2) Get Clear On Your Flirtation Assumptions— Assumptions can really burn your ass when it comes to flirting.  Do you assume that only certain men or women, of a certain age, certain build, certain profession, etc. will be into you?  If you believe that, you will find it again and again.  If those particular characteristics are attractive to you, then sticking with your assumptions won’t hurt.  But if you find yourself attracted to someone who doesn’t fit the type that you think will be into you, your assumptions will keep you from going for it.  So it’s important to identify your assumptions and then drop ’em.

Frédéric Soulacroix "Flirtation" (courtesy of wiki images)

I recommend writing them out and then shredding them or burning them in the sink.  Make it really clear to yourself that your assumptions are not going to control your choices anymore.

3) Your Only Goal Is More Fun — The surest way to make flirting just another bit of drudgery on your to-do list is to make it about goals.  Flirting isn’t about getting a free drink or a date or a phone number or whatever.  You may get all of that and more, but flirting is meant to be fun for you.  The more you allow yourself to be in the moment, the more you allow yourself to have flirting be about fun, the more you will enjoy it, and the more you make room for whatever it is that you really desire.

4) Practice Makes Flirting Easier — Flirting with someone you’re actually interested in is much easier when you’ve been practicing with friends and the dude at the coffee shop.  Low stakes flirting as practice is really helpful.

5) Rejection Is Also A Gift —  Fear of rejection is what keeps most people from flirting, but rejection of flirting isn’t so bad when it actually happens.  When someone rejects your flirtation, it’s a gift, a reminder that you shouldn’t waste your wonderful flirtation on this person, and that it’s time to move on.  The more you flirt, the less you even notice rejection — you’re just having too much fun.  That is the power of flirting!

What’s your flirtation style?  Let me know in the comments below!

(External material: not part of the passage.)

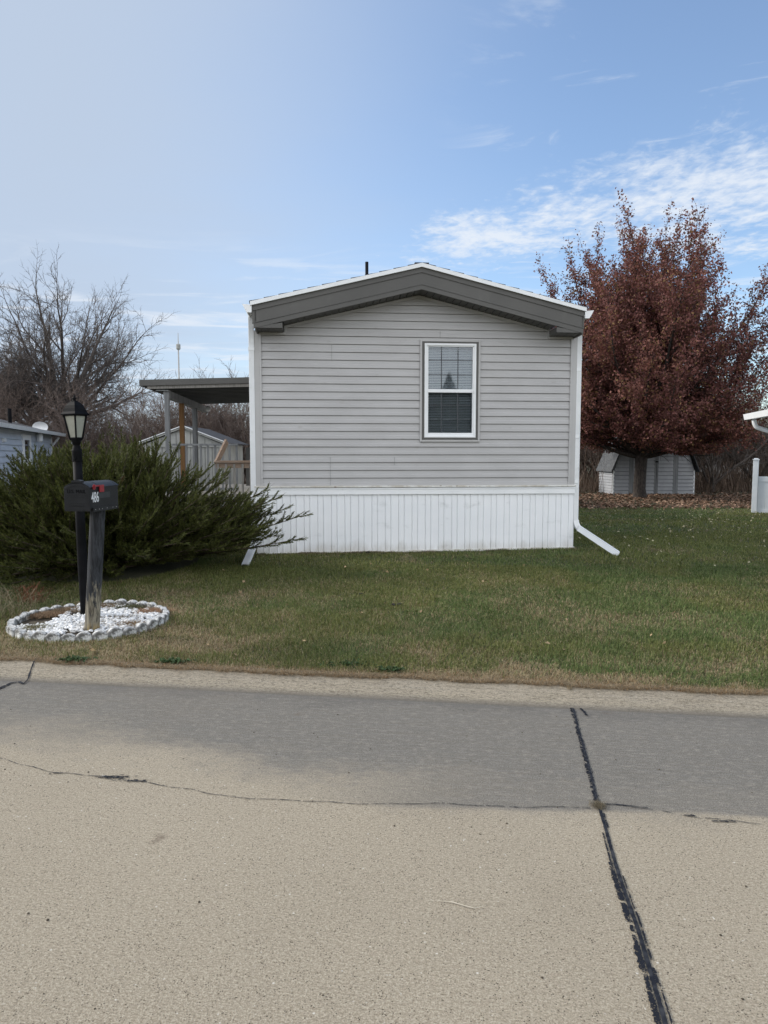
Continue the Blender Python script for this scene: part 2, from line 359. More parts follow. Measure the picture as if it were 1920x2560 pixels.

And… please join me for my next FREE TELECLASS: The Rules Of FATtraction:  Body Love For Better Dating!  I’ll be sharing even more flirtation tips, ways to change how you feel about your body, and so much more!  To check it out or register, click here: https://www.bodylovewellness.com/2011/07/10/the-rules-of-fattraction-body-love-for-better-dating-new-free-teleclass/


7 thoughts on “Five Tips For Fat Positive Flirting

  1. It devastates me when I read things like “flirting is different for a fatty”…. Flirting is fun. Always be a flirt. It’s underrated. I flirt with women I’m not attracted to just as I would women I’m attracted to. I know this is directed at thicker women but lots of men love thicker women… I myself would rather date a thicker women with personality then “trophy” who is obnoxious and value extends only to her looks!

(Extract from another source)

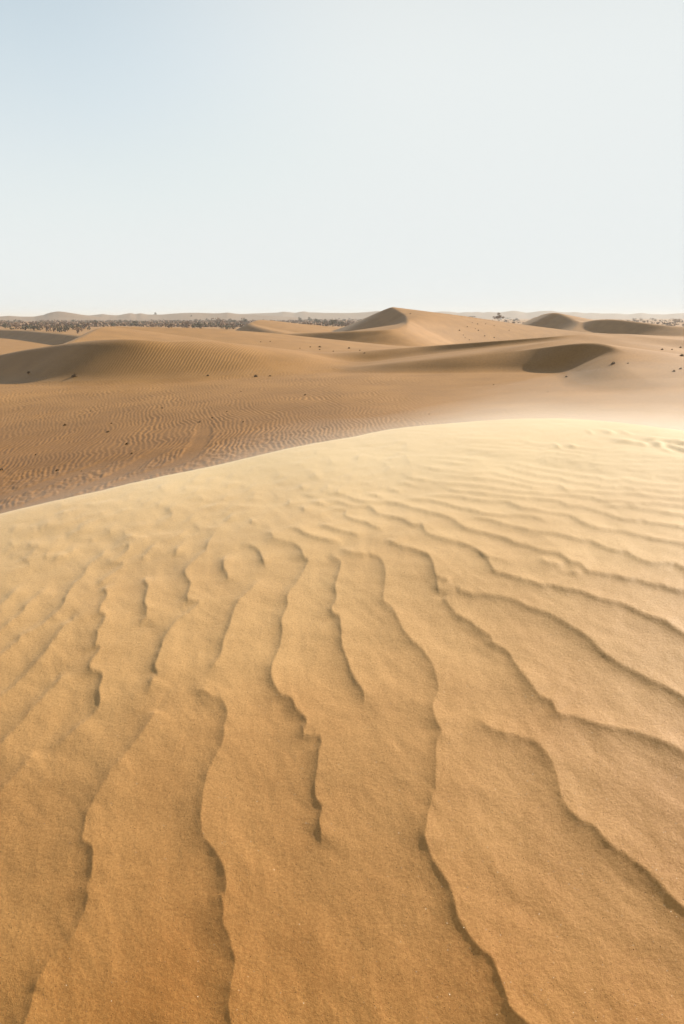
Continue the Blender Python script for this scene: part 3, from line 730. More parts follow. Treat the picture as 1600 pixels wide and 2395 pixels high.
# body: ridge lines (px, py, depth) under which the sand falls away gently (degrees);
# slip: brink lines (px, py, depth, degrees), the steep shaded face lies on the right hand of travel
DUNES = {
    'shade_ridge': dict(k=0.4, kc=0.25, gentle=7,
        body=[[(-150, 766, 240), (-60, 768, 222), (0, 770, 210), (60, 772, 195), (120, 777, 176), (170, 782, 162), (215, 787, 150)]],
        slip=[[(-150, 766, 240, 28), (-60, 768, 222, 28), (0, 770, 210, 28), (60, 772, 195, 28), (120, 777, 176, 28), (170, 782, 162, 28), (215, 787, 150, 26)]],
        label='thin dark shaded sand ridge in front of the scrub plain on the far left'),
    'small': dict(k=0.4, kc=0.35, gentle=8,
        body=[[(660, 777, 211), (622, 769, 221), (598, 762, 230), (588, 755, 239), (600, 750, 244), (612, 748, 248), (640, 750, 250), (700, 757, 252), (740, 760, 254), (765, 765, 255), (795, 773, 256)]],
        slip=[[(640, 747.5, 275, 27), (612, 747.8, 250, 28), (600, 750, 244, 28), (588, 755, 239, 28), (598, 762, 230, 28), (622, 769, 221, 26), (660, 777, 211, 20), (720, 784, 200, 10)]],
        label='small pale dune with a shaded left face left of the tall peaked dune'),
    'cone': dict(k=0.4, kc=0.3, gentle=11,
        body=[[(1299, 731, 300), (1310, 733, 298), (1325, 739, 292), (1340, 746, 286), (1358, 753, 276)], [(1299, 731, 300), (1285, 732, 310), (1270, 736, 325)]],
        slip=[[(1225, 757, 345, 24), (1262, 745, 325, 27), (1285, 735, 308, 28), (1299, 731, 300, 28), (1310, 733, 298, 28), (1325, 739, 292, 28), (1340, 746, 286, 28), (1358, 753, 276, 26), (1380, 759, 262, 20)]],
        label='smaller cone shaped dune with dark front on the right'),
    'back': dict(k=0.4, kc=0.3, gentle=7,
        body=[[(1368, 755, 276), (1382, 750, 272), (1400, 747.5, 268), (1425, 746.5, 265), (1450, 748, 261), (1500, 754, 253), (1550, 760, 246), (1600, 764, 240), (1680, 768, 235)]],
        slip=[[(1360, 757, 282, 24), (1368, 755, 276, 27), (1382, 750, 272, 28), (1400, 747.5, 268, 28), (1425, 746.5, 265, 28), (1450, 748, 261, 28), (1500, 754, 253, 28), (1550, 760, 246, 24), (1600, 764, 240, 16), (1680, 768, 235, 10)]],
        label='dark fronted low dune right of the cone shaped dune'),
    'peak': dict(k=0.35, kc=0.12, gentle=7.0,
        body=[[(918, 718, 192), (922, 722, 190), (930, 730, 186), (940, 741, 181), (950, 749, 176), (954, 754, 170), (958, 761, 160)],
              [(918, 718, 192), (940, 721, 193), (970, 727, 193), (1000, 734, 191), (1040, 743, 186), (1100, 752, 180), (1150, 757, 176), (1200, 763, 172), (1260, 765, 168), (1310, 765, 166), (1345, 760, 170), (1375, 752, 178)]],
        slip=[[(870, 731, 235, 27), (895, 722.5, 212, 28), (908, 718.7, 200, 28), (918, 718, 192, 29), (922, 722, 190, 29), (930, 730, 186, 29), (940, 741, 181, 29), (950, 749, 176, 29), (954, 754, 170, 28), (955, 762, 160, 26)],
              [(600, 786, 164, 7), (660, 781, 159, 14), (700, 779, 156, 20), (750, 777, 153, 24), (800, 775, 150, 26), (850, 773, 148, 27), (900, 771, 147.5, 27), (930, 767, 151, 27), (946, 760, 158, 27), (954, 755, 166, 24)]],
        label='tall peaked dune with a sharp ridge and dark left face'),
    'crescent': dict(k=0.35, kc=0.2, gentle=8,
        body=[[(660, 781, 159), (700, 779, 156), (750, 777, 153), (800, 775, 150), (850, 773, 148), (900, 771, 147.5), (930, 767, 151), (946, 760, 158), (954, 755, 166)]],
        slip=[[(600, 786, 164, 7), (660, 781, 159, 14), (700, 779, 156, 20), (750, 777, 153, 24), (800, 775, 150, 26), (850, 773, 148, 27), (900, 771, 147.5, 27), (930, 767, 151, 27), (946, 760, 158, 27), (954, 755, 166, 24)]],
        label='low dune with a dark crescent face below the tall peaked dune'),
    'plateau': dict(k=0.6, kc=0.3, gentle=6.0,
        body=[[(166, 803, 87), (186, 793, 92), (204, 784, 97), (222, 774, 103), (240, 766, 109), (258, 763.5, 116), (300, 764, 117), (400, 766, 119), (500, 769, 121), (560, 773.5, 123), (620, 777.5, 124), (660, 783, 125)]],
        slip=[[(285, 763, 130, 24), (258, 763.5, 116, 26), (240, 766, 109, 26), (222, 774, 103, 26), (204, 784, 97, 26), (186, 793, 92, 24), (166, 803, 87, 20), (140, 812, 80, 10)]],
        label='smooth flat topped dune behind the long dune with a steep left edge'),
    'lobe': dict(k=0.12, kc=0.05, gentle=5.0,
        body=[[(1000, 836, 66), (1050, 823, 64.5), (1100, 812.5, 63), (1150, 804.5, 61.8), (1200, 797.5, 60.8), (1250, 791.5, 60), (1300, 787, 59.5), (1340, 783.5, 60), (1400, 780.5, 63), (1460, 781, 64), (1520, 784, 65), (1600, 789, 65), (1720, 796, 65)]],
        slip=[[(960, 845, 67, 10), (1000, 836, 66, 18), (1050, 823, 64.5, 24), (1100, 812.5, 63, 27), (1150, 804.5, 61.8, 28), (1200, 797.5, 60.8, 28), (1250, 791.5, 60, 28), (1300, 787, 59.5, 26), (1335, 784, 60, 18), (1352, 783.2, 60.6, 9)]],
        label='long thin dune with a narrow shaded strip behind the oval shadow at right'),
    'blob': dict(k=0.35, kc=0.10, gentle=7.5,
        body=[[(1010, 843, 57), (1060, 835, 56.5), (1120, 826, 56), (1200, 813, 55.5), (1260, 804, 56), (1310, 796, 57.5), (1340, 789, 59.5), (1370, 784, 61)],
              [(1190, 846, 55.5), (1230, 830, 54), (1270, 817, 52.8), (1310, 808, 51.6), (1350, 803, 50.6), (1390, 802, 49.6), (1420, 806, 48.4), (1442, 814, 47.2), (1458, 824, 46.2)]],
        slip=[[(1140, 855, 57, 5), (1190, 846, 55.5, 8), (1230, 830, 54, 16), (1270, 817, 52.8, 25), (1310, 808, 51.6, 28), (1350, 803, 50.6, 28), (1390, 802, 49.6, 28), (1420, 806, 48.4, 28), (1442, 814, 47.2, 28), (1458, 824, 46.2, 20), (1475, 834, 45.2, 10)]],
        label='smooth rounded dune with an oval shadow on its face at right'),
    'long': dict(k=0.6, kc=0.3, gentle=8,
        body=[[(-260, 836, 80), (-120, 832, 75.5), (0, 829, 71.5), (60, 818, 69), (110, 810, 67), (160, 803, 65), (210, 797, 63), (260, 794, 61.5), (310, 794, 60.5), (350, 796, 60.3), (400, 799, 60.6), (450, 798, 61.2), (500, 799, 62.2), (550, 803, 63.8), (600, 808, 66), (680, 818, 70), (760, 825, 74.5), (850, 829, 80), (960, 833, 85), (1010, 835, 88)]],
        slip=[[(-260, 836, 80, 30), (-120, 832, 75.5, 30), (0, 829, 71.5, 30), (60, 818, 69, 30), (110, 810, 67, 30), (160, 803, 65, 30), (210, 797, 63, 29), (260, 794, 61.5, 28), (310, 794, 60.5, 30), (350, 796, 60.3, 27), (400, 799, 60.6, 23),
         (450, 798, 61.2, 18), (500, 799, 62.2, 14), (550, 803, 63.8, 11), (600, 808, 66, 10), (680, 818, 70, 9), (760, 825, 74.5, 8), (850, 829, 80, 7.5), (960, 833, 85, 7.5), (1010, 835, 88, 7.5)]],
        label='long low rippled dune with a dark shaded left end across the valley'),
}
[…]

  2. LOVE this! Especially the first and last tips.

    I like to describe a conversation/connection as a good game of catch- in a good game, or a good conversation, the ball goes back and forth freely. So, feeling “in your element” as you described in tip #1 is just like a great ball game. It’s having a good time, being present and playing ball by keeping the rally going, not hogging the ball or watching someone else hog the ball. =)

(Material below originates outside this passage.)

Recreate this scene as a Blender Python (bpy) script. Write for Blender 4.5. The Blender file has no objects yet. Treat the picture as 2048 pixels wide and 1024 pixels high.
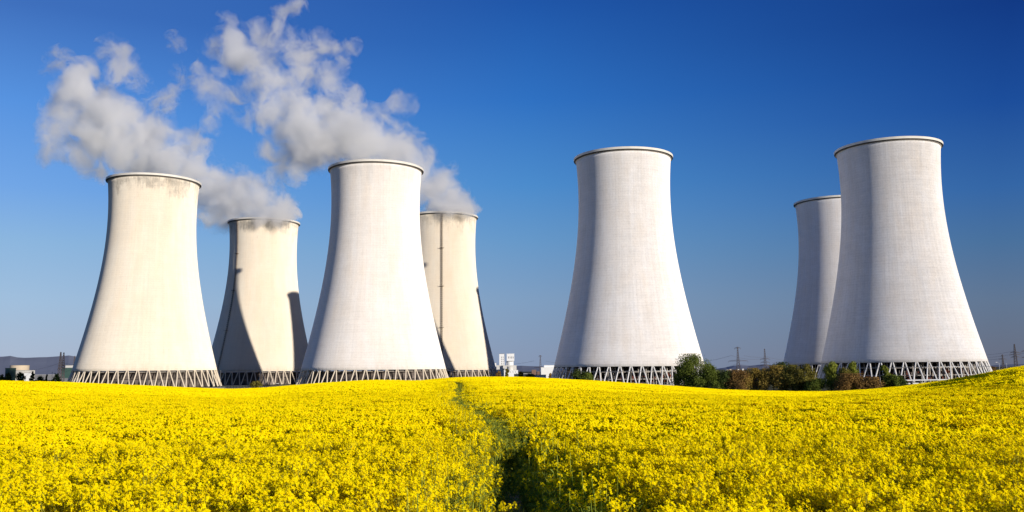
import bpy, bmesh, math, random
from mathutils import Vector, Matrix, noise
R = math.radians
PI = math.pi
random.seed(7)
scn = bpy.context.scene
COL = scn.collection
GZ = 9.0                      # eye height above the plain on which the towers stand

# ------------------------------------------------------------------ camera
F_PX, TILT, ROLL, CY = 1815.9, R(7.7299), R(0.5851), 494.21
cd = bpy.data.cameras.new('camera')
cam = bpy.data.objects.new('camera', cd)
COL.objects.link(cam)
cd.sensor_fit = 'HORIZONTAL'; cd.sensor_width = 36.0
cd.lens = F_PX / 2048 * 36.0
cd.shift_y = -(512 - CY) / 2048
cd.clip_start = .1; cd.clip_end = 60000
cam.location = (0, 0, GZ)
cam.matrix_world = Matrix.Translation((0, 0, GZ)) @ Matrix.Rotation(PI/2 + TILT, 4, 'X') @ Matrix.Rotation(-ROLL, 4, 'Z')
scn.camera = cam

def ray(x, y):
    X = x - 1024; Y = y - CY; c, s = math.cos(ROLL), math.sin(ROLL)
    a = (c*X - s*Y) / F_PX; b = -(s*X + c*Y) / F_PX
    return Vector((a, math.cos(TILT) - b*math.sin(TILT), math.sin(TILT) + b*math.cos(TILT)))
def at(x, y, Y):
    """point seen at photo position x, y and standing at depth Y"""
    v = ray(x, y); v = v * (Y / v.y)
    return Vector((v.x, v.y, v.z + GZ))
def hor(x): return 740 - (x - 1024) * .01033
def ht(x, ytop, Y, zg=0.0):
    return at(x, ytop, Y).z - zg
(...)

    And if step #5 happens, and you receive a “no thanks, I don’t want to play with you” that’s great info to know. Cause ultimately, you want to be surrounded by people in your life that know how to play ball and that you want to play ball with!

  3. I can’t remember how it was originally said, I think it was on a FatCast, but it was basically how rejection is really rarely about the person getting rejected. This has helped me so much! It sort of freed up some space that I had saved specifically for rejection fears. Now I flirt with whomever and just for the fun of it. Flirting doesn’t even have to be sexual. It’s fun! I love this post, Golda. You amaze me!

  4. Love this! I especially love the last tip; rejection doesn’t have to be the ned of the world. Great post!

  5. I agree: good tips.

    I think I sometimes flirt when making conversation, especially with men I find attractive in some way. I smile a lot, show that I think the person I’m talking to is interesting and attractive… I even do it for fun when I’m unavailable. Hell, I think I may even flirt with other women when I like them, though not in exactly the same way. I don’t think it matters whether or not you have any intentions or whether or not you and the person you’re flirting with are each other’s ‘type.’ I don’t hesitate to flirt (lightly) with men who I don’t think would be interested in me. I don’t take it seriously, and I don’t expect them to either. Actually, doing this has let me know that some men I’d consider to be completely out of my league or definitely not into someone my size/age/whatever may actually be within reach. Hell, that’s how I ended up with my adorable (and younger) husband. When I’m single, my biggest challenge is finding people I think are worth flirting with. I’m honestly not interested in that many people.

  6. These are great tips for flirting, thanks for sharing. I would also add two very basic things that we tend to overlook: 1. Making eye contact 2. Saying hello, and allow the interaction to unfold without any expectations.